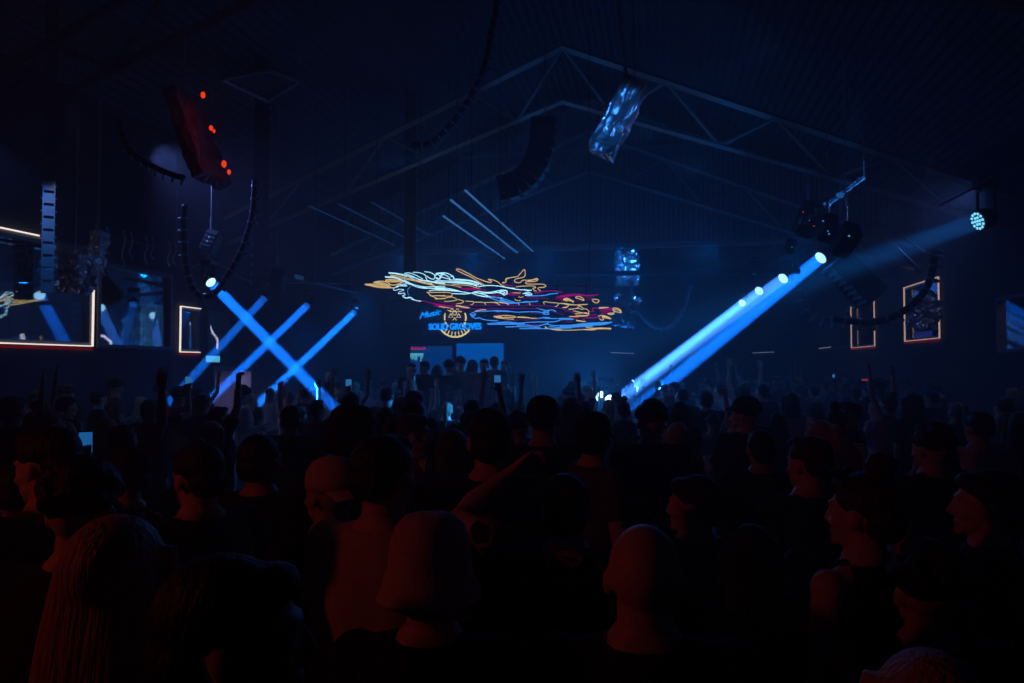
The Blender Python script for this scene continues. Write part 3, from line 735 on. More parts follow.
# the packed crowd behind -------------------------------------------------------
ANCH = [(60, 'the big neon edged window'), (130, 'the tall dark glass pane'), (172, 'the tall pane\'s right end'), (203, 'the small neon window'), (240, 'the left doorway'), (285, 'the crossed beams'), (330, 'the rightmost left beam'),
        (380, 'the dragon\'s snout'), (420, 'the neon lettering'), (470, 'the blue screens'), (520, 'the dragon\'s belly'), (575, 'the dragon\'s tail'), (625, 'the glaring lamps'), (680, 'the foot of the long beams'), (735, 'the middle of the long beams'),
        (790, 'the tops of the long beams'), (860, 'the right dark windows'), (920, 'the right neon windows'), (975, 'the LED wash light'), (1100, 'the right edge window')]
ROWS = [(5, 'near'), (7.5, 'mid crowd'), (10.5, 'halfway back'), (14, 'far back'), (50, 'farthest back')]
LOOKS = []
for s_ in ('black', 'grey', 'navy', 'green', 'white', 'red', 'tan'):
    for h_, hc in (('short', 'black'), ('fade', 'brown'), ('curly', 'black'), ('long', 'brown'), ('bob', 'black'), ('ponytail', 'blonde'), ('bun', 'brown'), ('fade', 'black'), ('short', 'brown'), ('long', 'blonde')): LOOKS.append((s_, h_, hc))
used = set()
FEMH = ('long', 'bob', 'ponytail', 'bun')
cand = []
tries = 0
def screen_uv(x, y, z):
    d = CM.transposed() @ (Vector((x, y, z)) - EYE); return 512+F*d.x/-d.z, 341.5-F*d.y/-d.z, -d.z
bright = rnd.Random(5) if hasattr(rnd, 'Random') else random.Random(5)
while len(cand) < 172 and tries < 60000:
    tries += 1
    y = 2.2 + 24*rnd.random()**1.25; x = rnd.uniform(-8.5, 5.5)
    u, v, dep = screen_uv(x, y, 1.7)
    if dep < 3.0 or u < -25 or u > 1050: continue
    if y > 11.7 and -6.4 < x < -1.7: continue                # the raised platform stands there
    if 584 < u < 664 and 7 < dep < 18.5 and rnd.random() < .93: continue
    if abs(x+1.7) < 1.0 and 15.5 < y < 19: continue
    sp = .60 + .012*dep
    if any((x-a)**2+(y-b)**2 < sp**2 for a, b, _ in PEOPLE): continue
    if any((x-a)**2+(y-b)**2 < sp**2 for a, b in cand): continue
    cand.append((x, y))
cand.sort(key=lambda c: c[1])
for i, (x, y) in enumerate(cand):
    u, v, dep = screen_uv(x, y, 1.7)
    an = next(a for lim, a in ANCH if u <= lim or lim == 1100); row = next(r for lim, r in ROWS if dep <= lim)
    for _ in range(400):
        s_, h_, hc = LOOKS[int(len(LOOKS)*rnd.random()**1.7)]
        act = 'facing the platform'
        lb = f"{'woman' if h_ in FEMH else 'man'} in {s_}, {h_ + (' hair' if h_ not in ('ponytail', 'bun') else '')}, {row} under {an}".replace(', bob hair', ', bobbed hair').replace(', fade hair', ', cropped hair').replace(', bun,', ', hair bun,')
        if (lb) not in used: break
    used.add(lb)
    fem = h_ in FEMH
    t = rnd.random()
    if fem: pn = 'stand_f' if t < .4 else 'dance_f' if t < .7 else 'turned_f' if t < .92 or dep < 8 else 'both_up_f'
    else: pn = 'stand' if t < .4 else 'dance' if t < .65 else 'turned' if t < .92 or dep < 8 else 'fist_up' if t < .97 else 'one_up'
    hgt = rnd.gauss(1.655 if fem else 1.75, .05); hgt = min(max(hgt, 1.52), 1.86)
    if dep < 4.5: hgt = min(hgt, 1.74)
    if 610 < u < 670: hgt = min(hgt, 1.66)
    yw = math.degrees(math.atan2(-(-3.5-x), 22-y)) + rnd.gauss(0, 22)
    lb = lb.replace("with bun", "with a bun").replace("with ponytail", "with a ponytail")
    person(x, y, yw, hgt, pn, skin_=rnd.choice((0, 0, 0, 1, 1, 2)), shirt=s_, hair=h_, hairc=hc, label=lb, group='dancing crowd')
print('CROWD', len(PEOPLE))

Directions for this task
Write out the listing above exactly as it stands, pictures excluded.

Response
The Blender Python script for this scene continues. Write part 3, from line 735 on. More parts follow.
# the packed crowd behind -------------------------------------------------------
ANCH = [(60, 'the big neon edged window'), (130, 'the tall dark glass pane'), (172, 'the tall pane\'s right end'), (203, 'the small neon window'), (240, 'the left doorway'), (285, 'the crossed beams'), (330, 'the rightmost left beam'),
        (380, 'the dragon\'s snout'), (420, 'the neon lettering'), (470, 'the blue screens'), (520, 'the dragon\'s belly'), (575, 'the dragon\'s tail'), (625, 'the glaring lamps'), (680, 'the foot of the long beams'), (735, 'the middle of the long beams'),
        (790, 'the tops of the long beams'), (860, 'the right dark windows'), (920, 'the right neon windows'), (975, 'the LED wash light'), (1100, 'the right edge window')]
ROWS = [(5, 'near'), (7.5, 'mid crowd'), (10.5, 'halfway back'), (14, 'far back'), (50, 'farthest back')]
LOOKS = []
for s_ in ('black', 'grey', 'navy', 'green', 'white', 'red', 'tan'):
    for h_, hc in (('short', 'black'), ('fade', 'brown'), ('curly', 'black'), ('long', 'brown'), ('bob', 'black'), ('ponytail', 'blonde'), ('bun', 'brown'), ('fade', 'black'), ('short', 'brown'), ('long', 'blonde')): LOOKS.append((s_, h_, hc))
used = set()
FEMH = ('long', 'bob', 'ponytail', 'bun')
cand = []
tries = 0
def screen_uv(x, y, z):
    d = CM.transposed() @ (Vector((x, y, z)) - EYE); return 512+F*d.x/-d.z, 341.5-F*d.y/-d.z, -d.z
bright = rnd.Random(5) if hasattr(rnd, 'Random') else random.Random(5)
while len(cand) < 172 and tries < 60000:
    tries += 1
    y = 2.2 + 24*rnd.random()**1.25; x = rnd.uniform(-8.5, 5.5)
    u, v, dep = screen_uv(x, y, 1.7)
    if dep < 3.0 or u < -25 or u > 1050: continue
    if y > 11.7 and -6.4 < x < -1.7: continue                # the raised platform stands there
    if 584 < u < 664 and 7 < dep < 18.5 and rnd.random() < .93: continue
    if abs(x+1.7) < 1.0 and 15.5 < y < 19: continue
    sp = .60 + .012*dep
    if any((x-a)**2+(y-b)**2 < sp**2 for a, b, _ in PEOPLE): continue
    if any((x-a)**2+(y-b)**2 < sp**2 for a, b in cand): continue
    cand.append((x, y))
cand.sort(key=lambda c: c[1])
for i, (x, y) in enumerate(cand):
    u, v, dep = screen_uv(x, y, 1.7)
    an = next(a for lim, a in ANCH if u <= lim or lim == 1100); row = next(r for lim, r in ROWS if dep <= lim)
    for _ in range(400):
        s_, h_, hc = LOOKS[int(len(LOOKS)*rnd.random()**1.7)]
        act = 'facing the platform'
        lb = f"{'woman' if h_ in FEMH else 'man'} in {s_}, {h_ + (' hair' if h_ not in ('ponytail', 'bun') else '')}, {row} under {an}".replace(', bob hair', ', bobbed hair').replace(', fade hair', ', cropped hair').replace(', bun,', ', hair bun,')
        if (lb) not in used: break
    used.add(lb)
    fem = h_ in FEMH
    t = rnd.random()
    if fem: pn = 'stand_f' if t < .4 else 'dance_f' if t < .7 else 'turned_f' if t < .92 or dep < 8 else 'both_up_f'
    else: pn = 'stand' if t < .4 else 'dance' if t < .65 else 'turned' if t < .92 or dep < 8 else 'fist_up' if t < .97 else 'one_up'
    hgt = rnd.gauss(1.655 if fem else 1.75, .05); hgt = min(max(hgt, 1.52), 1.86)
    if dep < 4.5: hgt = min(hgt, 1.74)
    if 610 < u < 670: hgt = min(hgt, 1.66)
    yw = math.degrees(math.atan2(-(-3.5-x), 22-y)) + rnd.gauss(0, 22)
    lb = lb.replace("with bun", "with a bun").replace("with ponytail", "with a ponytail")
    person(x, y, yw, hgt, pn, skin_=rnd.choice((0, 0, 0, 1, 1, 2)), shirt=s_, hair=h_, hairc=hc, label=lb, group='dancing crowd')
print('CROWD', len(PEOPLE))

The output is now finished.